Tarde de domingo!
Uma tarde pálida abrilhantada pela doce companhia do Senhor Sidónio.
Eram tantas as memórias que tinha guardadas desde a década noventa, quando este bom homem foi meu aluno na formação de adultos que senti uma vontade enorme de lhe fazer uma surpresa.
Fui encontrá-lo no conforto da lareira, olhando a televisão de olhar cativante, suspenso nos noventa e cinco anos que lhe debilitam os movimentos. Mas a lucidez, essa não sucumbiu ao peso das luas e com mãos trémulas desfolhou contas do rosário da sua vida. Uma vida peregrina no horizonte da serra.
Os jardins de urzes, carquejas, giestas... afloraram-lhe nas linhas do rosto e várias pétalas se soltaram da sua boca vindo cair no meu regaço.
-Senhor Sidónio, na história da sua vida, contou-me que foi sardinheiro...
Foto de um Sardinheiro
Não me deu tempo para continuar.
Encheu o peito de ar, olhou-me fixamente e começou a desenrolar o enorme novelo das teias que engrossam sua existência.
-Pois fui!
Carregava às costas dois caixotes de sardinha e ia vendê-las para as aldeias da serra. Aquele chão era todo meu.
-Sabemos que o dinheiro era escasso, senhor Sidónio...
-O dinheiro era pouco!
As pessoas pagavam-me como podiam! Ovos, milho...era quase uma troca, pois os tempos eram difíceis... mas, sabe, era um povo muito sério e honesto.
Eu chegava aqui a Vila Seca, deixava um caixote cheio de sardinha e os fregueses serviam-se...enquanto eu ia à Povoa do Montemuro, Cetos, Pereira, Faifa, Moção, Desfeita.
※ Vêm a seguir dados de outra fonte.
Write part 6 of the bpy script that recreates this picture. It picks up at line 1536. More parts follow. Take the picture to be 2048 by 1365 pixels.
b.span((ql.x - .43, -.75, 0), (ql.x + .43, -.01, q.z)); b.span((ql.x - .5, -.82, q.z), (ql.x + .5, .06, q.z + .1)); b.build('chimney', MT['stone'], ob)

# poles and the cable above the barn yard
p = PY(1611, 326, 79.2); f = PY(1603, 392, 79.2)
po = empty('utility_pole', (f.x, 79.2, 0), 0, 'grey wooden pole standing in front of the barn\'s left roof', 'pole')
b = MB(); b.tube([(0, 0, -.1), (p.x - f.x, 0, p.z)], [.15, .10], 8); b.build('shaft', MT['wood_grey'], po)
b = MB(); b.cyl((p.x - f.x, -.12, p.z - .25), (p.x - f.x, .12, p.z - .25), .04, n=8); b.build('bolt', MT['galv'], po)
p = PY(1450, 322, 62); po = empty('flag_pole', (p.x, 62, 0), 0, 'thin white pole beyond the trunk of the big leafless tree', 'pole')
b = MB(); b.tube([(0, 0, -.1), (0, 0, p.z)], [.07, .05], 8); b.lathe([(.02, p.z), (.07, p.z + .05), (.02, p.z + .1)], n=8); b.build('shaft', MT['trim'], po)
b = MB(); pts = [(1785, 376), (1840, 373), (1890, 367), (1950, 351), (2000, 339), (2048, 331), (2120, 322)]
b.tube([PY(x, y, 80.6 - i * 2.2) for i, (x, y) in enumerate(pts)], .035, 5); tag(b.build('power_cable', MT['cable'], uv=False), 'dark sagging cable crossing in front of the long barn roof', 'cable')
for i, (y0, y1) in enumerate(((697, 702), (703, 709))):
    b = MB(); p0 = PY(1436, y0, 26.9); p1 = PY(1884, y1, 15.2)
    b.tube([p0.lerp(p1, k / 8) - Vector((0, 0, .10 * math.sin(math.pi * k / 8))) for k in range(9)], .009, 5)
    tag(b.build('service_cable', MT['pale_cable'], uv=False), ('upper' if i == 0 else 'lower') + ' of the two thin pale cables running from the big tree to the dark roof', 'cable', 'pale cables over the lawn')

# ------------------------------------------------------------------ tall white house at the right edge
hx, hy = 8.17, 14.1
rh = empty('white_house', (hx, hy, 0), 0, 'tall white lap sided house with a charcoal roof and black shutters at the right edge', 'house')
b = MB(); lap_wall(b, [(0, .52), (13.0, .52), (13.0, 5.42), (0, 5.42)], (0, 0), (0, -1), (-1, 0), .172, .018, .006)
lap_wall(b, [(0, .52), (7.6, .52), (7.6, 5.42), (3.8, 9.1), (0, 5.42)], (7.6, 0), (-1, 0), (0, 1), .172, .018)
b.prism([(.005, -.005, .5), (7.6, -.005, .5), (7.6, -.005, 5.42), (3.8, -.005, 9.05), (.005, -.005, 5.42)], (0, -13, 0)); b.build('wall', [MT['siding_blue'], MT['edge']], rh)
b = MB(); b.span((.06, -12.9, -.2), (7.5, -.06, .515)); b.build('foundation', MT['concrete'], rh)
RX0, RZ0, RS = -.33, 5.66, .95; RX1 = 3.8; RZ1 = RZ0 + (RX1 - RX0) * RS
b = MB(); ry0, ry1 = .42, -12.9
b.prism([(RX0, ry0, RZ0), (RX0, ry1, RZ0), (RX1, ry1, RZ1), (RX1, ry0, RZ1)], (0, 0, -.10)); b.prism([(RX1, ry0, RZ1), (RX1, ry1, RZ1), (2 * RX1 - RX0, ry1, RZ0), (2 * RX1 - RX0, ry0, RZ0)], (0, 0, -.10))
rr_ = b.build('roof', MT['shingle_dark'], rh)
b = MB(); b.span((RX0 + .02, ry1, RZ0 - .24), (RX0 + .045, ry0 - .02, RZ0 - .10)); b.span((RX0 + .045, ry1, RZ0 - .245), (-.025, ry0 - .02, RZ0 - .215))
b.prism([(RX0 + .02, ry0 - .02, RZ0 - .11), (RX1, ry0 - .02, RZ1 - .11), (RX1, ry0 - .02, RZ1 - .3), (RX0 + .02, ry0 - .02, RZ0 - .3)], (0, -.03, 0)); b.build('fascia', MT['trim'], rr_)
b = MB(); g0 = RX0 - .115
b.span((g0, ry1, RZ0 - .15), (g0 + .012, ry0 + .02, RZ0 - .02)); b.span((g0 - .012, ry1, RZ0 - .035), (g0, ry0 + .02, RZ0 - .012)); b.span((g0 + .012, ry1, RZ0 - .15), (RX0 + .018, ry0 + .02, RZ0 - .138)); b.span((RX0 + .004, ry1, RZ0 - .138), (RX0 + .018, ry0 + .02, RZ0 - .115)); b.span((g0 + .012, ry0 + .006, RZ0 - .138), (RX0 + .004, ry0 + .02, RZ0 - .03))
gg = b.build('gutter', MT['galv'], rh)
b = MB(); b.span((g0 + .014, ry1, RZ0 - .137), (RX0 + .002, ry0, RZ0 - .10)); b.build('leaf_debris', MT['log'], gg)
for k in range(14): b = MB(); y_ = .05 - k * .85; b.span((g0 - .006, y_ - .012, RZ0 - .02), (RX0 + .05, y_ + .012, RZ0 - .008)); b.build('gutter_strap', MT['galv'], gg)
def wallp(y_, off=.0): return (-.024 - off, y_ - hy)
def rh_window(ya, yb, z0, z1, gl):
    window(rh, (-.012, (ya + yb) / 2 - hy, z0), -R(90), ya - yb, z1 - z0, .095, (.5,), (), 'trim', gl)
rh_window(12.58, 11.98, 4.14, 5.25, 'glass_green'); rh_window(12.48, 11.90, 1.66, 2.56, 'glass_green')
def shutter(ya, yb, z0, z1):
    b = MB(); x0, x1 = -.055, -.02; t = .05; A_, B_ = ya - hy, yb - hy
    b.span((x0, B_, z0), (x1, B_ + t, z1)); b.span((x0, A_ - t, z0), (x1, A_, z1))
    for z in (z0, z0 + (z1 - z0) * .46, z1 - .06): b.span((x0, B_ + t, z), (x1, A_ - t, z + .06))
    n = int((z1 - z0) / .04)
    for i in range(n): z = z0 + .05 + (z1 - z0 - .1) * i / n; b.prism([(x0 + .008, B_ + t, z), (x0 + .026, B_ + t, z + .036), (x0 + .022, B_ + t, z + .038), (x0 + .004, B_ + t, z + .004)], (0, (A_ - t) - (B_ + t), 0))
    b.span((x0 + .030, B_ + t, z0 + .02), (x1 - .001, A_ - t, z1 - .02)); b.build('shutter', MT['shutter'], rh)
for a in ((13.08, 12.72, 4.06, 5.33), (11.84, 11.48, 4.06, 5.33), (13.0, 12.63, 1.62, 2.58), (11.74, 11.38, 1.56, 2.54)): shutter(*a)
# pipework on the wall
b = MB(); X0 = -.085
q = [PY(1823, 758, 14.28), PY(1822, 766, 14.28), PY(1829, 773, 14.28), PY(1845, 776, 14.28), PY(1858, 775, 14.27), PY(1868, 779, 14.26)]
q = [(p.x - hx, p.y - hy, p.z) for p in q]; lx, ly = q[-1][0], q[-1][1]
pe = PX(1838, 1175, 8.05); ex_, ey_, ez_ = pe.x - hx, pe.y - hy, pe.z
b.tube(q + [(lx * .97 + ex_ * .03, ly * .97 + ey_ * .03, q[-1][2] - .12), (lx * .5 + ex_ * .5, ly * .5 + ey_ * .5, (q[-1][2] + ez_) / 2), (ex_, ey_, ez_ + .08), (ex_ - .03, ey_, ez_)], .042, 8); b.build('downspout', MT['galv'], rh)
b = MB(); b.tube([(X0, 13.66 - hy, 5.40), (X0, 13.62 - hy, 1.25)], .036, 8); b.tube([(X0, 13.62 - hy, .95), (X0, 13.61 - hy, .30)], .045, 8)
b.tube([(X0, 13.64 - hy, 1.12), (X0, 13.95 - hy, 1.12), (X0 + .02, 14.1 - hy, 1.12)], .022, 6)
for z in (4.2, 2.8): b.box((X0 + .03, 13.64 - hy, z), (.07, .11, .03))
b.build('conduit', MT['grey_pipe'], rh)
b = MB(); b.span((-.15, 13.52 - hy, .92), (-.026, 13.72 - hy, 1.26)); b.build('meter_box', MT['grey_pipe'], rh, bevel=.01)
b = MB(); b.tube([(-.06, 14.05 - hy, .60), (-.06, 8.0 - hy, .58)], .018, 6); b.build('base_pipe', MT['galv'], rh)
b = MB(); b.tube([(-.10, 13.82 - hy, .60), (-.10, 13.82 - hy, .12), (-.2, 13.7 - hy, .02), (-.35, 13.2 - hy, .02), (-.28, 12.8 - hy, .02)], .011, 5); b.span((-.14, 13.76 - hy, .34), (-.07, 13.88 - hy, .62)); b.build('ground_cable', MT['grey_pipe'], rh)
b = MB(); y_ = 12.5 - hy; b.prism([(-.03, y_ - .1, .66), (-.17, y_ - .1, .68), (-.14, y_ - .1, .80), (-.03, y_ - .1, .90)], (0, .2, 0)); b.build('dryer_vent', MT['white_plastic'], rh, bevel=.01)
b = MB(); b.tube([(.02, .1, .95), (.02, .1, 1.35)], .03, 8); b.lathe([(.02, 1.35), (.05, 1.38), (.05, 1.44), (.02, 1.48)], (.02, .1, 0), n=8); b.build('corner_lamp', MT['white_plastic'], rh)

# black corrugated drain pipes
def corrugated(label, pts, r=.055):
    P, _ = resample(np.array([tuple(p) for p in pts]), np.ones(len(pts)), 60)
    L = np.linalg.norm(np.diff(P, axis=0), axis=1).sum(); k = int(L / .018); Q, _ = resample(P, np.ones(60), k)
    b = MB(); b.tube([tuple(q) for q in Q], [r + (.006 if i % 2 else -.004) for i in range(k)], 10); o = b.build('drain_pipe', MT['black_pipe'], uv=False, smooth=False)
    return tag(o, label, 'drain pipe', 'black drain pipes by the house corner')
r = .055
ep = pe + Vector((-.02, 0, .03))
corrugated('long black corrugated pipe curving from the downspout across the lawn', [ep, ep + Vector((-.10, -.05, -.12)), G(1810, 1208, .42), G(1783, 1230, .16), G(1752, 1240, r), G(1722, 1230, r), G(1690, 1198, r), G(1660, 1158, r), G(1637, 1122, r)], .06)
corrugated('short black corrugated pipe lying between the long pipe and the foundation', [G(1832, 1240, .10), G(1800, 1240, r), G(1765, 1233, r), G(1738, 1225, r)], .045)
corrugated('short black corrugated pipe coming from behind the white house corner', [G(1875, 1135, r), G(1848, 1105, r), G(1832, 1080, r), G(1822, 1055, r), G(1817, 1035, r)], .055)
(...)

Ribas... vender a outra caixa.
Aldeia de Vila Seca
-Como fazia para se fazer anunciar?
Se o senhor andava a pé o eco era esmagado nos seus passos...
-Eu andava quase sempre descalço, quer fosse verão, quer fosse inverno.
Quando chegava às aldeias lançava um foguete que rebentava no ar e logo as portas das casas se abriam para virem comprar a sardinha... havia casas que compravam uma sardinha para repartirem por três!
Era a fome, sabe, era a fome!...
-Sim, era a fome, mas alimentavam-se também com a alegria que brotava nas vossas veias...
-Andávamos sempre felizes, não nos lastimávamos...eu andava sempre com o meu realejo no bolso e espalhava música...olhe, fizeram-se muitos bailes nos largos e nuvens de poeira dançavam no espaço...
-Senhor Sidónio e as apostas que faziam, lembra-se?
-Se lembro!
Um dia, em Faifa, o Orlando Carneiro, daqui de Vila Seca, desafiou-me.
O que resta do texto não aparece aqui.